- DIRECTION -
Write out the entries below once more, exactly.

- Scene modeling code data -
........

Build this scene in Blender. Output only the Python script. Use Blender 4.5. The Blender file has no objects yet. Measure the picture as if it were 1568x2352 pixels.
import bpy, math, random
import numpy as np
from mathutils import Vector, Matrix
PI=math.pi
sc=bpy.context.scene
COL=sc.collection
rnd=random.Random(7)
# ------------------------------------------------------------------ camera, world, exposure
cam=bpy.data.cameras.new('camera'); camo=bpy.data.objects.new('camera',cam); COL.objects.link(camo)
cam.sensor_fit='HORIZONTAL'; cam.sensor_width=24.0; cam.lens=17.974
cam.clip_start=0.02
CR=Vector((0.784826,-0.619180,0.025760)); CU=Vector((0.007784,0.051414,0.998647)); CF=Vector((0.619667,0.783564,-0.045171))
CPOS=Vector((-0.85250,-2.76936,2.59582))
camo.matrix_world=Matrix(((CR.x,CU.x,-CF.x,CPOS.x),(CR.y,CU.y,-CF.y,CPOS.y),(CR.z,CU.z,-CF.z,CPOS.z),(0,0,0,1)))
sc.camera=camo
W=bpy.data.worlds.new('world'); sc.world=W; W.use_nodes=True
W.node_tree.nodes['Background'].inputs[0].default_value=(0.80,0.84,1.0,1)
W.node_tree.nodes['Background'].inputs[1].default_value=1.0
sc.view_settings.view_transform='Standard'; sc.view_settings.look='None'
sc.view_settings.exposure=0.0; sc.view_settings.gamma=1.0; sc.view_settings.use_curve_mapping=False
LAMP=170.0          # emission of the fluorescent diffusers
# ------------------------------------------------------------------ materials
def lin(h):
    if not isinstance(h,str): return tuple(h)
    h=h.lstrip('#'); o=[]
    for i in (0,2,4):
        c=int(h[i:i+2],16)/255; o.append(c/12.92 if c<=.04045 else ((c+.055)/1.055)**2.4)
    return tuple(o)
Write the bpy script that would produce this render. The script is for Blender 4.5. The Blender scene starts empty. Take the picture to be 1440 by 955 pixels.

........

- PROBLEM SOLUTION -
Build this scene in Blender. Output only the Python script. Use Blender 4.5. The Blender file has no objects yet. Measure the picture as if it were 1568x2352 pixels.
import bpy, math, random
import numpy as np
from mathutils import Vector, Matrix
PI=math.pi
sc=bpy.context.scene
COL=sc.collection
rnd=random.Random(7)
# ------------------------------------------------------------------ camera, world, exposure
cam=bpy.data.cameras.new('camera'); camo=bpy.data.objects.new('camera',cam); COL.objects.link(camo)
cam.sensor_fit='HORIZONTAL'; cam.sensor_width=24.0; cam.lens=17.974
cam.clip_start=0.02
CR=Vector((0.784826,-0.619180,0.025760)); CU=Vector((0.007784,0.051414,0.998647)); CF=Vector((0.619667,0.783564,-0.045171))
CPOS=Vector((-0.85250,-2.76936,2.59582))
camo.matrix_world=Matrix(((CR.x,CU.x,-CF.x,CPOS.x),(CR.y,CU.y,-CF.y,CPOS.y),(CR.z,CU.z,-CF.z,CPOS.z),(0,0,0,1)))
sc.camera=camo
W=bpy.data.worlds.new('world'); sc.world=W; W.use_nodes=True
W.node_tree.nodes['Background'].inputs[0].default_value=(0.80,0.84,1.0,1)
W.node_tree.nodes['Background'].inputs[1].default_value=1.0
sc.view_settings.view_transform='Standard'; sc.view_settings.look='None'
sc.view_settings.exposure=0.0; sc.view_settings.gamma=1.0; sc.view_settings.use_curve_mapping=False
LAMP=170.0          # emission of the fluorescent diffusers
# ------------------------------------------------------------------ materials
def lin(h):
    if not isinstance(h,str): return tuple(h)
    h=h.lstrip('#'); o=[]
    for i in (0,2,4):
        c=int(h[i:i+2],16)/255; o.append(c/12.92 if c<=.04045 else ((c+.055)/1.055)**2.4)
    return tuple(o)
Write the bpy script that would produce this render. The script is for Blender 4.5. The Blender scene starts empty. Take the picture to be 1440 by 955 pixels.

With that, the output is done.